A noite no Glassat Shiel
No filme, a rainha leva Abdul Karim para o Glassat Shiel, uma casa remota na Escócia, acessada por um lago. Isso aconteceu de verdade. “Foi significativo porque ela disse que jamais retornaria ao local após a morte de John Brown”, diz Shrabani sobre o confidente anterior da rainha. A relação de Victoria e Brown provocou muitos rumores na época e chegou a ser tema do filme Sua Majestade, Mrs.
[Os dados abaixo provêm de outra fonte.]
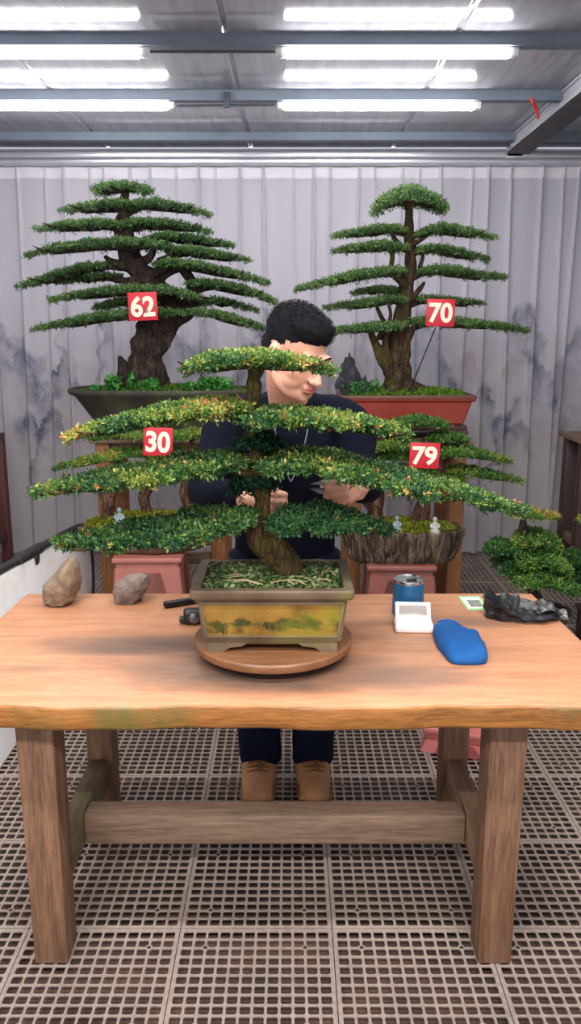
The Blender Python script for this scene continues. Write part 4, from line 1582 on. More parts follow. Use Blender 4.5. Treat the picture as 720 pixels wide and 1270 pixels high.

Brown (1997), de John Madden, também estrelado por Judi Dench.
Fofoca no palácio
A amizade entre a rainha e Abdul resultou nas mesmas especulações que a relação de Victoria com John Brown – a soberana ganhou o apelido de Sra. Brown dos membros da Casa Real. No filme Victoria e Abdul, a família real, liderada por seu filho Bertie (Eddie Izzard), e a criadagem fazem fofocas sobre a rainha e seu Munshi. Shrabani acredita que não ocorreu nada além de amizade entre os dois. “Embora o aspecto físico fosse importante, já que Victoria gostava de um homem forte e alto a seu lado, cuidando dela, o relacionamento foi platônico e funcionou em níveis diversos. Ele era seu melhor amigo, e também uma espécie de filho para ela.” A rainha tinha consciência do ciúme da Casa Real em relação a Abdul, a quem dava presentes, terras e títulos. Ela também tratava bem os membros da família de Abdul – o sobrinho do indiano estudou na Inglaterra, por exemplo, seu cunhado ganhou um emprego. “A rainha cuida de todos e faz questão de que estejam bem acomodados”, diz a jornalista, que esmiúça a presença da família de Abdul Karim no livro, resumida no filme. Victoria também chamava a atenção dos empregados e da família. “Ela os acusa de racismo e preconceito de classe.”
A morte de Victoria
No filme, Abdul Karim recebe permissão de entrar no quarto de Victoria quando ela está à beira da morte. “Na verdade, ele foi a última pessoa a vê-la antes do fechamento do caixão”, diz Shrabani. Durante o funeral, ele andou atrás das pessoas mais importantes.
O apagamento de Abdul
Após a morte da rainha, seu filho e herdeiro, Bertie, que seria coroado como rei Edward 7º, manda fazer uma busca na casa de Abdul Karim, queimando todas as cartas que trocou com a rainha. “Sim, é verdade, todas as cartas foram queimadas no lado de fora da casa de Abdul poucas horas depois do enterro da Rainha. Ele recebeu ordens de deixar o país imediatamente, assim como todos os outros indianos.” E quando Abdul morreu em 1909, oito anos após a rainha, Edward 7º mandou fazer duas buscas em sua casa em Agra, removendo cartões-postais e cartões de Natal assinados por Victoria. “Tentaram de todas as formas apagá-lo da história”, conta Shrabani. Mas a pintura e os diários e cadernos da rainha ficaram como chaves para a descoberta feita pela jornalista.